Historia ujęcia wody przy drodze w kierunku Zwierzyńca jest ciekawa, bo zamiast jednej studni są teraz dwie.
Mieszkańcy pytani o źródełko powołują się na wspomnienia rodziców i dziadków, korzystających z wody, która przez lata była dostępna dla wszystkich. Ich zdaniem studnia artezyjska przy ul. Zwierzynieckiej może pamiętać co najmniej czasy międzywojnia i Szczebrzeszyn zabudowany drewnianymi domkami, głównie żydowskiej społeczności.
– Tej wody nie da się porównać do innej, jest bardzo dobra, taka świeża. Nie ma kamienia, jest zimna i świetna na przykład do kiszenia ogórków. Znacznie lepsza od tych kupowanych w butelkach w sklepie. Ile razy ją bierzemy, to albo trzeba poczekać, bo ktoś już sobie nalewa, albo za nami są następni chętni. Dolewam do niej sok miętowy, który sama robię i dodaję cytrynę, wszystkim bardzo smakuje – mówi jedna z mieszkanek Szczebrzeszyna, która prowadzi lokalne przedsiębiorstwo i bardzo chwali źródło przy ul. Zwierzynieckiej. – Braliśmy jak była rura, z której leciała woda i kupujemy, jak zrobili płatną.
Dwa lata temu właściciel posesji wspomnianą rurę zastąpił wodomatem.

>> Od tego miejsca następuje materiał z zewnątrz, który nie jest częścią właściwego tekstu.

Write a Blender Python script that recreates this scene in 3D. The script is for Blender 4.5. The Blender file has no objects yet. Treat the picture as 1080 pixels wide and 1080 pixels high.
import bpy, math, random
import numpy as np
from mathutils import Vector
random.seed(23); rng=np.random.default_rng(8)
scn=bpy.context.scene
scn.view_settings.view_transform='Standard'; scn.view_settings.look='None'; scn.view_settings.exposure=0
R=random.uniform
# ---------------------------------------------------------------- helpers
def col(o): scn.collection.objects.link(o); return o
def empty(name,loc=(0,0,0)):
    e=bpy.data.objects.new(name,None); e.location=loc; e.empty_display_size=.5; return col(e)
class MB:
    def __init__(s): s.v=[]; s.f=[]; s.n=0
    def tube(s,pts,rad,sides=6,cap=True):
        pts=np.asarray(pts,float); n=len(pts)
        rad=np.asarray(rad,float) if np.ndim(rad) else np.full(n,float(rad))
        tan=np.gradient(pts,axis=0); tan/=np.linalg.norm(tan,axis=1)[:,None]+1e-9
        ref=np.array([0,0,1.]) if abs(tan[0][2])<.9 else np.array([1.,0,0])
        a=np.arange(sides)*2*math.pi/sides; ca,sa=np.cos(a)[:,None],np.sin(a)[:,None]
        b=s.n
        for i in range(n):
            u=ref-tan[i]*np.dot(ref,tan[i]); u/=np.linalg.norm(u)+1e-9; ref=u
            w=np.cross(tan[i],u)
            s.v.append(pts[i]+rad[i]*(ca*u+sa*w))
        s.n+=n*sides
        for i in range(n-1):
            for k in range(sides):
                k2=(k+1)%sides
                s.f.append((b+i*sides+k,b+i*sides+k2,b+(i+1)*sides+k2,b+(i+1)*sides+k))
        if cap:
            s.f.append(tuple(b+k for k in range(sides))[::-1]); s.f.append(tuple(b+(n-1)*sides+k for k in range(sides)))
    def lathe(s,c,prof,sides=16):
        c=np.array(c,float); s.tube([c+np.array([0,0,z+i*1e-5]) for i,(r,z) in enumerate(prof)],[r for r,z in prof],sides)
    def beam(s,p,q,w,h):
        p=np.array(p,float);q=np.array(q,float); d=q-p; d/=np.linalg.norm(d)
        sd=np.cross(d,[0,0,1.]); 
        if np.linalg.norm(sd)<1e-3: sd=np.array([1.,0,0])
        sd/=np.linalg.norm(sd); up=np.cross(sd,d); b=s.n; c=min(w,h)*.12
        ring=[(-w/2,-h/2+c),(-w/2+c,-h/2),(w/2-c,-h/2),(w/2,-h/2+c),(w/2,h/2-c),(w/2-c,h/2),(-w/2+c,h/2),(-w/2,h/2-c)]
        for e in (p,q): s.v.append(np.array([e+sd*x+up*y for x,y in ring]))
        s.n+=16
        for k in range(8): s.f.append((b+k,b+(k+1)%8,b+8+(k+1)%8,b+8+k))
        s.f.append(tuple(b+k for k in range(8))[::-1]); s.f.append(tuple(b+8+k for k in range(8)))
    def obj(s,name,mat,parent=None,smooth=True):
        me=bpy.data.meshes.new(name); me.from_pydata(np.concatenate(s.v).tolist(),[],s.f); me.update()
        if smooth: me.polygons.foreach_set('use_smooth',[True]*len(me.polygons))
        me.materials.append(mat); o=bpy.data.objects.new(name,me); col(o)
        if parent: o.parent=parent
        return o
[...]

Sprawa była komentowana w lokalnych mediach, mieszkańcy narzekali na zmianę, bo się przyzwyczaili, że korzystają z wody bez ograniczeń.

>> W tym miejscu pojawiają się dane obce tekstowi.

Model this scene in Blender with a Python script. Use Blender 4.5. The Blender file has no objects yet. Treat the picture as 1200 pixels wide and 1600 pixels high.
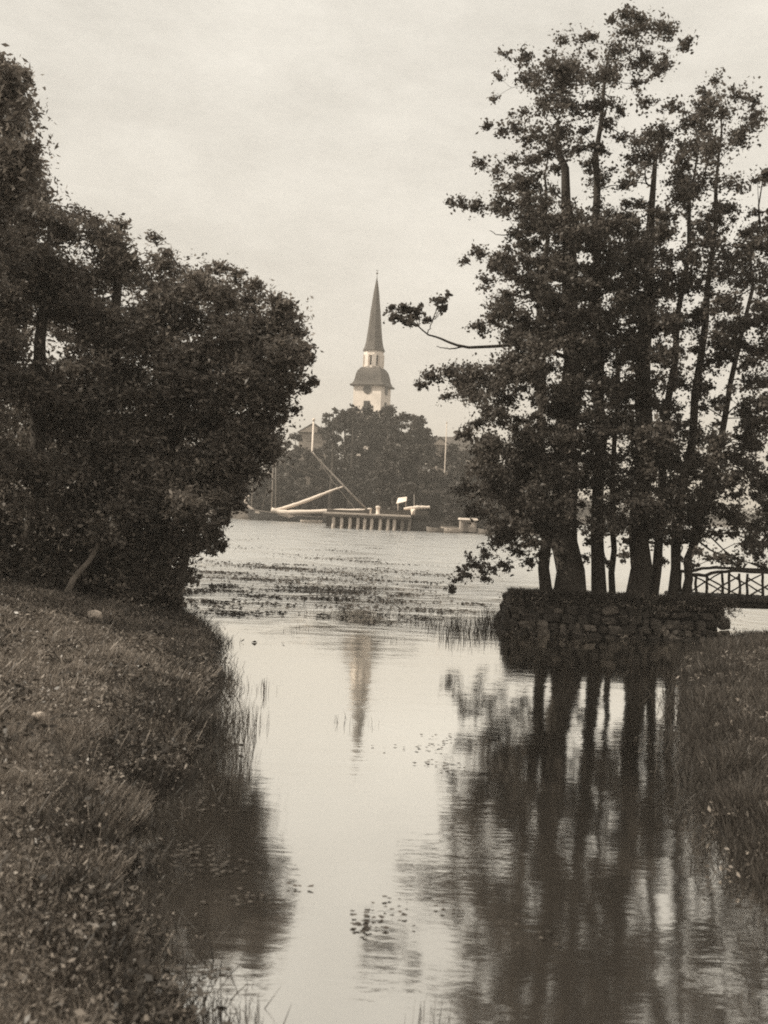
import bpy, math, random
import numpy as np
from mathutils import Vector, Matrix
# ---------------------------------------------------------------- camera, world, sun, exposure
SC = bpy.context.scene
COL = SC.collection
H, F, CX, HZ = 3.0, 1650.0, 600.0, 790.0        # eye height (m), focal length / centre / horizon of the 1200x1600 photo

cam_d = bpy.data.cameras.new('camera')
cam = bpy.data.objects.new('camera', cam_d); COL.objects.link(cam)
cam.location = (0, 0, H); ROLL = math.radians(2.4)                        # the photograph hangs a little to the right
cam.rotation_euler = (math.radians(90), -ROLL, 0)
cam_d.sensor_fit = 'VERTICAL'; cam_d.sensor_height = 36.0; cam_d.sensor_width = 27.0
cam_d.lens = 36.0 * F / 1600.0
cam_d.shift_y = -10.0 / 1600.0
cam_d.clip_start = 0.1; cam_d.clip_end = 20000
cam_d.dof.use_dof = True; cam_d.dof.focus_distance = 40.0; cam_d.dof.aperture_fstop = 2.2
SC.camera = cam

SUN_EL, SUN_AZ = math.radians(42), math.radians(-100)   # azimuth from the view direction (+y), negative = to the west (left)
world = bpy.data.worlds.new('World'); SC.world = world; world.use_nodes = True
wn = world.node_tree; wn.nodes.clear()
def wnode(t, **kw):
    n = wn.nodes.new(t)
    for k, v in kw.items(): setattr(n, k, v)
    return n
sky = wnode('ShaderNodeTexSky', sky_type='NISHITA', sun_disc=False, sun_elevation=SUN_EL, sun_rotation=SUN_AZ,
            dust_density=4.0, air_density=1.0, ozone_density=1.0)
bw = wnode('ShaderNodeRGBToBW')
tc = wnode('ShaderNodeTexCoord')
mp = wnode('ShaderNodeMapping'); mp.inputs['Scale'].default_value = (1.0, 1.0, 2.2)
nz = wnode('ShaderNodeTexNoise'); nz.inputs['Scale'].default_value = 4.6; nz.inputs['Detail'].default_value = 9; nz.inputs['Roughness'].default_value = 0.72
mr = wnode('ShaderNodeMapRange'); mr.inputs[1].default_value = .3; mr.inputs[2].default_value = .7; mr.inputs[3].default_value = 5.1; mr.inputs[4].default_value = 7.2
mixf = wnode('ShaderNodeMix', data_type='FLOAT'); mixf.inputs[0].default_value = 0.80
comb = wnode('ShaderNodeVectorMath', operation='SCALE'); comb.inputs[0].default_value = (1.0, .955, .86)
bg = wnode('ShaderNodeBackground'); bg.inputs['Strength'].default_value = 0.1
wo = wnode('ShaderNodeOutputWorld')
L = wn.links.new
L(sky.outputs[0], bw.inputs[0]); L(tc.outputs['Generated'], mp.inputs[0]); L(mp.outputs[0], nz.inputs['Vector'])
L(nz.outputs[0], mr.inputs[0]); L(bw.outputs[0], mixf.inputs[2]); L(mr.outputs[0], mixf.inputs[3])
L(mixf.outputs[0], comb.inputs['Scale']); L(comb.outputs[0], bg.inputs[0]); L(bg.outputs[0], wo.inputs[0])

sun_d = bpy.data.lights.new('sun', 'SUN'); sun_d.energy = 3.4; sun_d.angle = math.radians(0.8); sun_d.color = (1.0, .93, .8)
sun = bpy.data.objects.new('sun', sun_d); COL.objects.link(sun)
sdir = Vector((math.sin(SUN_AZ)*math.cos(SUN_EL), math.cos(SUN_AZ)*math.cos(SUN_EL), math.sin(SUN_EL)))
sun.rotation_euler = sdir.to_track_quat('Z', 'Y').to_euler()
SC.view_settings.view_transform = 'Standard'
SC.view_settings.look = 'None'; SC.view_settings.gamma = 1.0; SC.view_settings.use_curve_mapping = False
SC.view_settings.exposure = 0.62
SC.render.engine = 'CYCLES'
SC.cycles.max_bounces = 8; SC.cycles.diffuse_bounces = 3; SC.cycles.glossy_bounces = 3; SC.cycles.transmission_bounces = 3
SC.cycles.volume_bounces = 0; SC.cycles.use_denoising = False
SC.cycles.filter_width = 1.9
SC.cycles.caustics_reflective = False; SC.cycles.caustics_refractive = False

# ---------------------------------------------------------------- helpers
def unroll(px, py):
    """photo pixel -> offsets from the eye axis, level with the horizon"""
    dx, dy = px-CX, py-HZ
    return dx*math.cos(ROLL)+dy*math.sin(ROLL), dy*math.cos(ROLL)-dx*math.sin(ROLL)
def DW(px, py):
    """how far away the water surface is at a photo pixel"""
    return H*F/unroll(px, py)[1]
def W(px, py):
    d = DW(px, py); return (d, P(px, py, d)[0])
def P(px, py, d):
    """the point at distance d seen at photo pixel (px, py)"""
    u, v = unroll(px, py)
    return np.array([u/F*d, d, H-v/F*d])

rng = np.random.default_rng(7)
random.seed(7)

def tag(o, label=None, cat=None, group=None, kind=None):
    if label: o['label'] = label
    if cat: o['category'] = cat
    if group: o['group'] = group
    if kind: o['kind'] = kind
    return o

def empty(name, loc, label, cat, group=None, rz=0.0):
    o = bpy.data.objects.new(name, None); COL.objects.link(o)
    o.location = loc; o.rotation_euler = (0, 0, rz); o.empty_display_size = .2
    return tag(o, label, cat, group)

def link(name, me, mat, parent=None, keep=True):
    """link a mesh; its coordinates are world ones and get moved into the parent's frame unless keep is False"""
    o = bpy.data.objects.new(name, me); COL.objects.link(o)
    if mat is not None and not me.materials: me.materials.append(mat)
    if parent is not None:
        o.parent = parent
        if keep:
            m = Matrix.Translation(parent.location) @ parent.rotation_euler.to_matrix().to_4x4()
            p = parent.parent
            while p is not None:
                m = (Matrix.Translation(p.location) @ p.rotation_euler.to_matrix().to_4x4()) @ m
                p = p.parent
            o.matrix_parent_inverse = m.inverted()
    return o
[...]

Teraz będzie alternatywa, bo gmina zleciła wykonanie odwiertu, z którego na początku grudnia zeszłego roku pobrano pierwszą porcję wody. Gminna studnia jest jakieś 100-150 metrów od prywatnego ujęcia.
Dziś inspektorzy sanepidu pobiorą z niej próbki wody. Od wyniku zależy, czy władze Szczebrzeszyna mogą udostępnić urządzenie. Sporo osób na to czeka. Zwłaszcza, że wszystko jest gotowe, teren wokół uprzątnięty, ale studnia jest opasana biało-czerwonymi taśmami i nie można z niej korzystać.
Urzędnicy już dwa razy zlecali badania, ale próbki wody wykazywały przekroczenie norm.
– Tak się zdarza. Studnia była gotowa jesienią zeszłego roku, woda jest bardzo dobra, mogę zaświadczyć. Teraz, podczas montażu pompy dostały się zanieczyszczenia. To nie jest nic niepokojącego. Już po pierwszym chlorowaniu była różnica – tłumaczy Jan Kulik, właściciel Zakładu Robót Wiertniczych „Hydrowiert”, który od lat 80. działa w branży.
Firma w 2020 roku wygrała przetarg i przygotowywała 60-metrowy odwiert pod gminną studnię oraz zamontowała pompę.
– To ręczna pompa typu abisynka. Każdy będzie z niej mógł skorzystać. Już poprzednie wyniki badań wody nie były złe, ale wolimy mieć pewność, stąd kolejne. Myślę, że w połowie tygodnia studnia będzie udostępniona – ocenia Henryk Matej, burmistrz Szczebrzeszyna.
Decyzją Państwowego Gospodarstwa Wodnego Wody Polskie Zarząd Zlewni w Zamościu, gmina dostała pozwolenie wodnoprawne na 30 lat.